Short exercise
Pictures are not part of the copy. Retype the lines from the first one through the line that contains "from mathutils import Vector, Matrix".

···

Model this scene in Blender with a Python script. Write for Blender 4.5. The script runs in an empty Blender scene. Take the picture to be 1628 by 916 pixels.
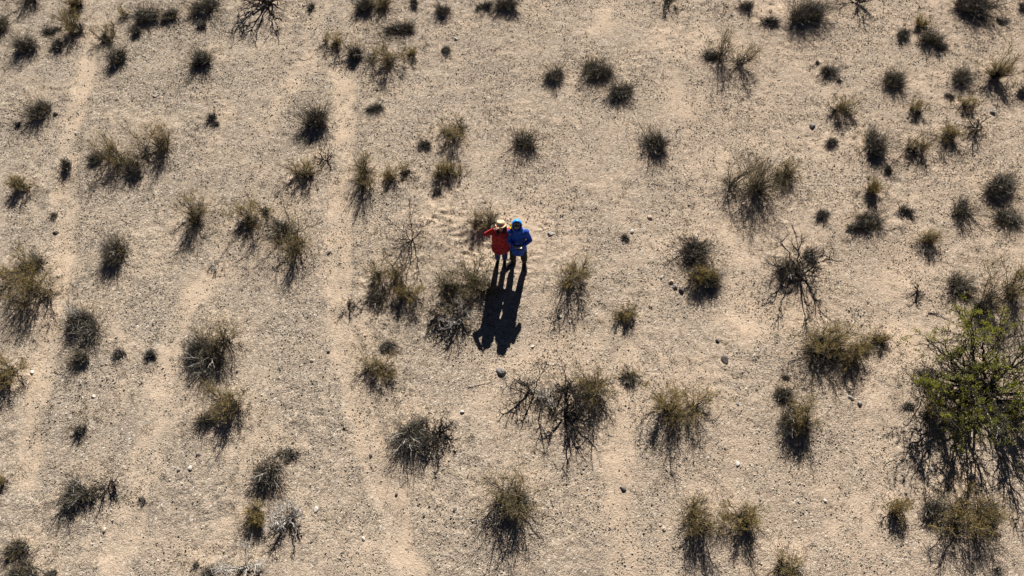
import bpy, math, random
import numpy as np
from mathutils import Vector, Matrix

# ------------------------------------------------------------------ camera
SC = bpy.context.scene
PW, PH, FPX = 1628.0, 916.0, 1085.3
PITCH = math.radians(60.0)
CAM_H = 14.4
cam_d = bpy.data.cameras.new('camera')
cam_d.sensor_width = 36.0
cam_d.lens = 36.0 * FPX / PW
cam_d.clip_start = 0.1
cam_d.clip_end = 6000.0
cam = bpy.data.objects.new('camera', cam_d)
cam.location = (0, 0, CAM_H)
cam.rotation_euler = (math.pi / 2 - PITCH, 0, 0)
SC.collection.objects.link(cam)
SC.camera = cam
SC.render.resolution_x, SC.render.resolution_y = 1024, 576

SUN_EL, SUN_AZ = math.radians(35.5), math.radians(8.5)      # azimuth from +Y towards +X
W = bpy.data.worlds.new('World')
SC.world = W
W.use_nodes = True
_n = W.node_tree.nodes
_bg = _n['Background']
_bg.inputs['Strength'].default_value = 0.05
_sky = _n.new('ShaderNodeTexSky')
_sky.sky_type = 'NISHITA'
_sky.sun_disc = False
_sky.sun_elevation = SUN_EL
_sky.sun_rotation = SUN_AZ
_sky.altitude = 2500
_sky.air_density = 0.22
_sky.dust_density = 0.1
W.node_tree.links.new(_sky.outputs['Color'], _bg.inputs['Color'])
sun_d = bpy.data.lights.new('sun', 'SUN')
sun_d.energy = 5.0
sun_d.angle = math.radians(0.5)
sun_d.color = (1.0, 0.95, 0.88)
sun = bpy.data.objects.new('sun', sun_d)
_sd = Vector((math.sin(SUN_AZ) * math.cos(SUN_EL), math.cos(SUN_AZ) * math.cos(SUN_EL), math.sin(SUN_EL)))
sun.rotation_euler = _sd.to_track_quat('Z', 'Y').to_euler()
sun.location = (0, 30, 30)
SC.collection.objects.link(sun)
SC.view_settings.view_transform = 'Standard'
SC.view_settings.look = 'None'
SC.view_settings.exposure = 1.07
SC.view_settings.gamma = 1.0
SC.view_settings.use_curve_mapping = False

# ------------------------------------------------------------------ helpers
COL = SC.collection
RNG = np.random.default_rng(11)
_cp, _sp = math.cos(PITCH), math.sin(PITCH)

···

Complete answer
Model this scene in Blender with a Python script. Write for Blender 4.5. The script runs in an empty Blender scene. Take the picture to be 1628 by 916 pixels.
import bpy, math, random
import numpy as np
from mathutils import Vector, Matrix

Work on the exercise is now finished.